Given material →

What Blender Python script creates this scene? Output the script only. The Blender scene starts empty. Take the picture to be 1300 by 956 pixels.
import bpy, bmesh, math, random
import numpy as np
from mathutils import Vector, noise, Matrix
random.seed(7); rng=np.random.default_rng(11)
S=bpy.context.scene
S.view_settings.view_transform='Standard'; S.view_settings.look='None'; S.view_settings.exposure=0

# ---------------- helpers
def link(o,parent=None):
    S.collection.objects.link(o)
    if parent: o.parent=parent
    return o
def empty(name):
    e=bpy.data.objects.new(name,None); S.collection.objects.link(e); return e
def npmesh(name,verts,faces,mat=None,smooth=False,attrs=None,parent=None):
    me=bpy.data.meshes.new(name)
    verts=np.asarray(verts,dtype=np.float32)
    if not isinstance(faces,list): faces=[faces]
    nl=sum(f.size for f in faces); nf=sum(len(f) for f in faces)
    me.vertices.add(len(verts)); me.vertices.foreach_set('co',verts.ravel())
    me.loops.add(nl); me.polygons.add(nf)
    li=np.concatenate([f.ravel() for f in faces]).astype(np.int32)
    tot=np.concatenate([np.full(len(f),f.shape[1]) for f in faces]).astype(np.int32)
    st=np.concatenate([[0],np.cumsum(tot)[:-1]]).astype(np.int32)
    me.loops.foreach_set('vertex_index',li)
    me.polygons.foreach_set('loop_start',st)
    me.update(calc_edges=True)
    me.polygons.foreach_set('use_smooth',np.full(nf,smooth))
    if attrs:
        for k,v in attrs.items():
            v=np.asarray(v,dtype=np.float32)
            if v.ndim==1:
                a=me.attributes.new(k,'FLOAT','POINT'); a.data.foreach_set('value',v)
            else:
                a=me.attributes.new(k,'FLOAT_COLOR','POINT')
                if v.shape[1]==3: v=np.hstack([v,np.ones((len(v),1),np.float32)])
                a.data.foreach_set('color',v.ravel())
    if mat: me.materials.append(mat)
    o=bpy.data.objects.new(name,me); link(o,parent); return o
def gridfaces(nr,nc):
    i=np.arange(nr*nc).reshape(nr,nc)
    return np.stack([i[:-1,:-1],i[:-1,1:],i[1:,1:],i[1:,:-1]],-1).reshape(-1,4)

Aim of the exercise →
Each line of the listing should be echoed back exactly.

Solution for this exercise →
What Blender Python script creates this scene? Output the script only. The Blender scene starts empty. Take the picture to be 1300 by 956 pixels.
import bpy, bmesh, math, random
import numpy as np
from mathutils import Vector, noise, Matrix
random.seed(7); rng=np.random.default_rng(11)
S=bpy.context.scene
S.view_settings.view_transform='Standard'; S.view_settings.look='None'; S.view_settings.exposure=0

# ---------------- helpers
def link(o,parent=None):
    S.collection.objects.link(o)
    if parent: o.parent=parent
    return o
def empty(name):
    e=bpy.data.objects.new(name,None); S.collection.objects.link(e); return e
def npmesh(name,verts,faces,mat=None,smooth=False,attrs=None,parent=None):
    me=bpy.data.meshes.new(name)
    verts=np.asarray(verts,dtype=np.float32)
    if not isinstance(faces,list): faces=[faces]
    nl=sum(f.size for f in faces); nf=sum(len(f) for f in faces)
    me.vertices.add(len(verts)); me.vertices.foreach_set('co',verts.ravel())
    me.loops.add(nl); me.polygons.add(nf)
    li=np.concatenate([f.ravel() for f in faces]).astype(np.int32)
    tot=np.concatenate([np.full(len(f),f.shape[1]) for f in faces]).astype(np.int32)
    st=np.concatenate([[0],np.cumsum(tot)[:-1]]).astype(np.int32)
    me.loops.foreach_set('vertex_index',li)
    me.polygons.foreach_set('loop_start',st)
    me.update(calc_edges=True)
    me.polygons.foreach_set('use_smooth',np.full(nf,smooth))
    if attrs:
        for k,v in attrs.items():
            v=np.asarray(v,dtype=np.float32)
            if v.ndim==1:
                a=me.attributes.new(k,'FLOAT','POINT'); a.data.foreach_set('value',v)
            else:
                a=me.attributes.new(k,'FLOAT_COLOR','POINT')
                if v.shape[1]==3: v=np.hstack([v,np.ones((len(v),1),np.float32)])
                a.data.foreach_set('color',v.ravel())
    if mat: me.materials.append(mat)
    o=bpy.data.objects.new(name,me); link(o,parent); return o
def gridfaces(nr,nc):
    i=np.arange(nr*nc).reshape(nr,nc)
    return np.stack([i[:-1,:-1],i[:-1,1:],i[1:,1:],i[1:,:-1]],-1).reshape(-1,4)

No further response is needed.